- _What you need to do_
Restate word for word the lines of the data below, from the first through the one that has "t.build('display', None, r)".

- _Stored data_

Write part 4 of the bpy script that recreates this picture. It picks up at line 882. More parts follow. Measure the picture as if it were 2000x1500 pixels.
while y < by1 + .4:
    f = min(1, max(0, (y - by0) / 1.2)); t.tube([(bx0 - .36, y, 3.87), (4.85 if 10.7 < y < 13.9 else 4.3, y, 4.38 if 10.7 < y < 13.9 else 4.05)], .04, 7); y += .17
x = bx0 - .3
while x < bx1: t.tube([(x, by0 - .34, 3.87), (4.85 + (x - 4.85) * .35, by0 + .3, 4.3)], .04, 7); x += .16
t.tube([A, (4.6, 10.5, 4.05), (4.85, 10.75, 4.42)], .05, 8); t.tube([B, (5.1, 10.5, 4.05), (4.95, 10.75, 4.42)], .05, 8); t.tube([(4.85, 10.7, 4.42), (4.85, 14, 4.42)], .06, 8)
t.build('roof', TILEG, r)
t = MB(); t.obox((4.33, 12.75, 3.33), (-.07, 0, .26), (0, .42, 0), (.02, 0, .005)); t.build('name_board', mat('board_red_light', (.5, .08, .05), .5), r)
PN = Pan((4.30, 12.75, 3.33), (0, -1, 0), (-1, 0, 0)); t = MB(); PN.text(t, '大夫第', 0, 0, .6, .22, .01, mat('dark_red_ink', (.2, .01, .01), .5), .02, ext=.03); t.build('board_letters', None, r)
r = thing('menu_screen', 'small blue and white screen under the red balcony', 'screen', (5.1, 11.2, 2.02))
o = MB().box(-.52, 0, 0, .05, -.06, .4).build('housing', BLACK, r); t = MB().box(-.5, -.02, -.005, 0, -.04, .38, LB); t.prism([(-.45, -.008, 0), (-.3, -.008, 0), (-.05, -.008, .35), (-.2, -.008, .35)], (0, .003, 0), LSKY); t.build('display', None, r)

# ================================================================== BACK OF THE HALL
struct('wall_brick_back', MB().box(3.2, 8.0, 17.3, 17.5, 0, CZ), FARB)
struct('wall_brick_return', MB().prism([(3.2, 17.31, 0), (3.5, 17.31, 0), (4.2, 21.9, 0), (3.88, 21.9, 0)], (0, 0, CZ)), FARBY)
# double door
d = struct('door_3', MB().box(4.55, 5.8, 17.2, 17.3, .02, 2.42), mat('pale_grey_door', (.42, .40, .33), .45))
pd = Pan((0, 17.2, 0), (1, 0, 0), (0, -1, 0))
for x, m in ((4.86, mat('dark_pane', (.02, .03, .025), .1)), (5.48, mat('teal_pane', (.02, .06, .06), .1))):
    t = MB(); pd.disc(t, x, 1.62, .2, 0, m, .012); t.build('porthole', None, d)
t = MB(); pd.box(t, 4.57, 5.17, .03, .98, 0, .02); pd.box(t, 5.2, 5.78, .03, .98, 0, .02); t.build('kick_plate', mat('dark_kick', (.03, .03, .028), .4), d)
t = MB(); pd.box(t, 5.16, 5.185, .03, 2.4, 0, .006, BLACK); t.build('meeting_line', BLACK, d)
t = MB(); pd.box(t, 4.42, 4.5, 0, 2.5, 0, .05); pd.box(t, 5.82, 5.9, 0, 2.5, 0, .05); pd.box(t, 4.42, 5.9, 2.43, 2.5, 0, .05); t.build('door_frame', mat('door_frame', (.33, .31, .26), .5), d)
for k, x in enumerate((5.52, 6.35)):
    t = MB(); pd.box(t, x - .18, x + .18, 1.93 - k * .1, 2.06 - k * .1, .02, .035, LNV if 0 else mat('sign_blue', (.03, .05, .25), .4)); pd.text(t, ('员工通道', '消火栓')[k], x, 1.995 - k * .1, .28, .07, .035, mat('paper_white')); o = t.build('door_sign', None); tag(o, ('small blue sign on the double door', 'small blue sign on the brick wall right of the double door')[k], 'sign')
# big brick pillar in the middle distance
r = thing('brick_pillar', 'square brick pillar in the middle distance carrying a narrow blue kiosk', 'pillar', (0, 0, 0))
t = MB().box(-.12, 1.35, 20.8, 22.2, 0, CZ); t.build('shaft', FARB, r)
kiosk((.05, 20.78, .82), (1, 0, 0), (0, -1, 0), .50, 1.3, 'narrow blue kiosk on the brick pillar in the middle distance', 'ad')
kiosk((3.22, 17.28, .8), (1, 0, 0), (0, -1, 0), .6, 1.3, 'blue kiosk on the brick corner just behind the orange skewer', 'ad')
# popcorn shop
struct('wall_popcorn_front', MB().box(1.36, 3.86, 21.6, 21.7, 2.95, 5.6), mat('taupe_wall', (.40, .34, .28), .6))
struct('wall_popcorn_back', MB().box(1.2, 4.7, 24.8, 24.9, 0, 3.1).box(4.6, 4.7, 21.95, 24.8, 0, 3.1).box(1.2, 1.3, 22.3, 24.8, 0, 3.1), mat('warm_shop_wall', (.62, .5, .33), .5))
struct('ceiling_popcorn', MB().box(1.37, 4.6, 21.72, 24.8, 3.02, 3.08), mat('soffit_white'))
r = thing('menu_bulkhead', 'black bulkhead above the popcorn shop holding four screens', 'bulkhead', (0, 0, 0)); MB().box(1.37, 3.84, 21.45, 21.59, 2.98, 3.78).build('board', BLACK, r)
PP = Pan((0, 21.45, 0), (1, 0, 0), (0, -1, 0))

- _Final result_
Write part 4 of the bpy script that recreates this picture. It picks up at line 882. More parts follow. Measure the picture as if it were 2000x1500 pixels.
while y < by1 + .4:
    f = min(1, max(0, (y - by0) / 1.2)); t.tube([(bx0 - .36, y, 3.87), (4.85 if 10.7 < y < 13.9 else 4.3, y, 4.38 if 10.7 < y < 13.9 else 4.05)], .04, 7); y += .17
x = bx0 - .3
while x < bx1: t.tube([(x, by0 - .34, 3.87), (4.85 + (x - 4.85) * .35, by0 + .3, 4.3)], .04, 7); x += .16
t.tube([A, (4.6, 10.5, 4.05), (4.85, 10.75, 4.42)], .05, 8); t.tube([B, (5.1, 10.5, 4.05), (4.95, 10.75, 4.42)], .05, 8); t.tube([(4.85, 10.7, 4.42), (4.85, 14, 4.42)], .06, 8)
t.build('roof', TILEG, r)
t = MB(); t.obox((4.33, 12.75, 3.33), (-.07, 0, .26), (0, .42, 0), (.02, 0, .005)); t.build('name_board', mat('board_red_light', (.5, .08, .05), .5), r)
PN = Pan((4.30, 12.75, 3.33), (0, -1, 0), (-1, 0, 0)); t = MB(); PN.text(t, '大夫第', 0, 0, .6, .22, .01, mat('dark_red_ink', (.2, .01, .01), .5), .02, ext=.03); t.build('board_letters', None, r)
r = thing('menu_screen', 'small blue and white screen under the red balcony', 'screen', (5.1, 11.2, 2.02))
o = MB().box(-.52, 0, 0, .05, -.06, .4).build('housing', BLACK, r); t = MB().box(-.5, -.02, -.005, 0, -.04, .38, LB); t.prism([(-.45, -.008, 0), (-.3, -.008, 0), (-.05, -.008, .35), (-.2, -.008, .35)], (0, .003, 0), LSKY); t.build('display', None, r)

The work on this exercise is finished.